What about the music? It was the summer of movie songs: “Danger Zone” by Kenny Loggins and “Take My Breath Away” by Berlin, from Top Gun; “Glory of Love” by Peter Cetera from The Karate Kid II; “Live to Tell” by Madonna from At Close Range; “Love Touch” by Rod Stewart from Legal Eagles; “Modern Woman” by Billy Joel from Ruthless People; “Sweet Freedom” by Michael McDonald from Running Scared; “If You Leave” by OMD from Pretty in Pink, and likely a few more I’m forgetting. Individually, few of them are memorable. (Rather like the movies from which they came, although I remember liking Ruthless People and Running Scared.) Collectively, they form the backdrop on which memories of that summer are projected.

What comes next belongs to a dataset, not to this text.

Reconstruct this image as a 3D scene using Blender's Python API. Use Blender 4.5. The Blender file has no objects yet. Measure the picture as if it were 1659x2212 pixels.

If forced to pick a favorite song from that summer, I’d have to cheat a little. “West End Girls” by the Pet Shop Boys had come out in the spring, but we kept playing it far into the summer, and it can still put me back in the living room of our big ol’ rented house with my radio station blasting from the stereo. But the song that brings back the summer most vividly is an entirely different thing. Summer songs are supposed to represent either the feeling of roaring down a highway with the windows open and the radio up (which “West End Girls” can do), or the sweetness of summer romance. This one is neither of those. It reminds me, instead, of the day-to-day work of a radio guy in the summer - a show every morning, the various tasks of programming a station all day, an event broadcast every weekend, those precious moments of leisure at home. It was the only life I’d ever seriously wanted for myself, and even though it had brought me to a nondescript college town in the middle of nowhere, that was merely the price I had to pay for the life I wanted to lead. Why “No One Is to Blame” should remind me of all this, I don’t know. It just does, and it has for 21 years now.